Quando, há seis anos, saiu a lei do tabaco, os portugueses reagiram com normalidade. Foi acatada por todos, contra o que é comum num país onde as leis raramente são cumpridas. Os não-fumadores aplaudiram a iniciativa. Os fumadores, até os mais empedernidos, compreenderam que os malefícios do seu vício não podiam ser impostos aos outros. Já se tinham habituado a não fumar nos aviões e em muitos locais, conheciam os riscos que correm os fumadores passivos, sabiam que causavam incómodo. Para muitos deles, foi uma excelente oportunidade para deixarem de fumar.
Corpo do artigo
Entretanto, cafés, restaurantes, bares e discotecas fizeram as suas escolhas. Houve empresários que se decidiram por não investir, e fizeram dos seus estabelecimentos locais onde não é permitido fumar. Outros houve, porém, que optaram por se adequar à nova lei. Em muitos casos, fizeram investimentos avultados que, como se sabe, têm de ser amortizados, recorreram a empresas especializadas, instalaram sistemas caros e alteraram a organização dos seus espaços. Como se não bastasse, tudo isto coincidiu no tempo com outras medidas impostas pela ASAE que, por boas razões, mas com algum exagero, obrigaram os mesmos empresários a fazer outros investimentos.

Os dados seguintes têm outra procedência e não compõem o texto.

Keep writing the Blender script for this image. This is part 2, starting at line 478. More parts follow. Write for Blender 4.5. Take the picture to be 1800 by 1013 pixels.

Entretanto, a crise chegou, os portugueses apertaram o cinto, e as restrições ao consumo tiveram impacto imediato no sector. Recentemente, os empresários tiveram também de se adequar ao novo OE para 2012. Para financiar o défice das contas públicas, o sector viu-se confrontado com um violento aumento na taxa de IVA, que o penaliza fortemente, numa altura em que a recessão já tinha um efeito depressivo no negócio. Para muitas pequenas empresas, a única solução possível foi a de assumir o encargo fiscal adicional, na medida em que as condições de mercado não lhes permitiria repercutir o imposto no preço final.
Não precisavam, por isso, de outra má notícia. Sucede, porém, que há sempre quem, a pretexto das boas práticas, e das preocupações com a saúde pública, necessite de mostrar empenho que, de resto, fomenta a encomenda de estudos, gera alguns tachos e alimenta coutadas. Em função disso, eis que surge, agora, a intenção de alterar a lei, para proibir o consumo de tabaco em todos os espaços públicos fechados. O proibicionismo chegou ao ponto de haver técnicos que sugerem que deve ser proibido fumar no exterior dos estabelecimentos, alegando que o fumo pode entrar por qualquer porta ou frincha. Claro que ninguém questiona se o fumo dos escapes dos automóveis não tem igual impacto, e se o excessivo consumo de açúcar ou de carnes com hormonas não causará efeitos tanto ou mais nocivos para a saúde pública.
Ora, o efeito desta medida na restauração será letal. Os fumadores serão afugentados, mas ninguém indemnizará os proprietários pelos investimentos que não puderam recuperar ou amortizar. A "asaização" da economia, carregada de fundamentalismos variados, a isso obriga. E, na medida em que a maioria dos portugueses já não fuma, ninguém questionará seriamente a instabilidade legislativa; uma maleita que origina que não se invista, que não se crie emprego e que se transfira empresas para o estrangeiro, como sucedeu com a família Soares dos Santos. Ou, pior do que isso, que incentive o incumprimento da lei.
Enquanto o Estado legisla e dita, a torto e a direito, ninguém se lembra de o responsabilizar. Soube-se, entretanto, que mais 117 000 beneficiários da Segurança Social estão a ser intimados para devolver subsídios de desemprego e de inserção social que receberam nos últimos seis anos. Muitas dessas pessoas, que não sabiam que se tratava de um engano, utilizaram essas verbas para as suas primeiras necessidades. Agora, a pronto, ou em prestações, estão intimados a encontrar forma de devolverem o que comeram. Terão de o fazer, é certo e sabido, e de forma cega. Mas, como sempre acontece, na pátria da impunidade, ninguém no Estado será intimado a pagar, ou sequer a explicar a razão desse erro. É este, afinal, o Estado ladrão que temos.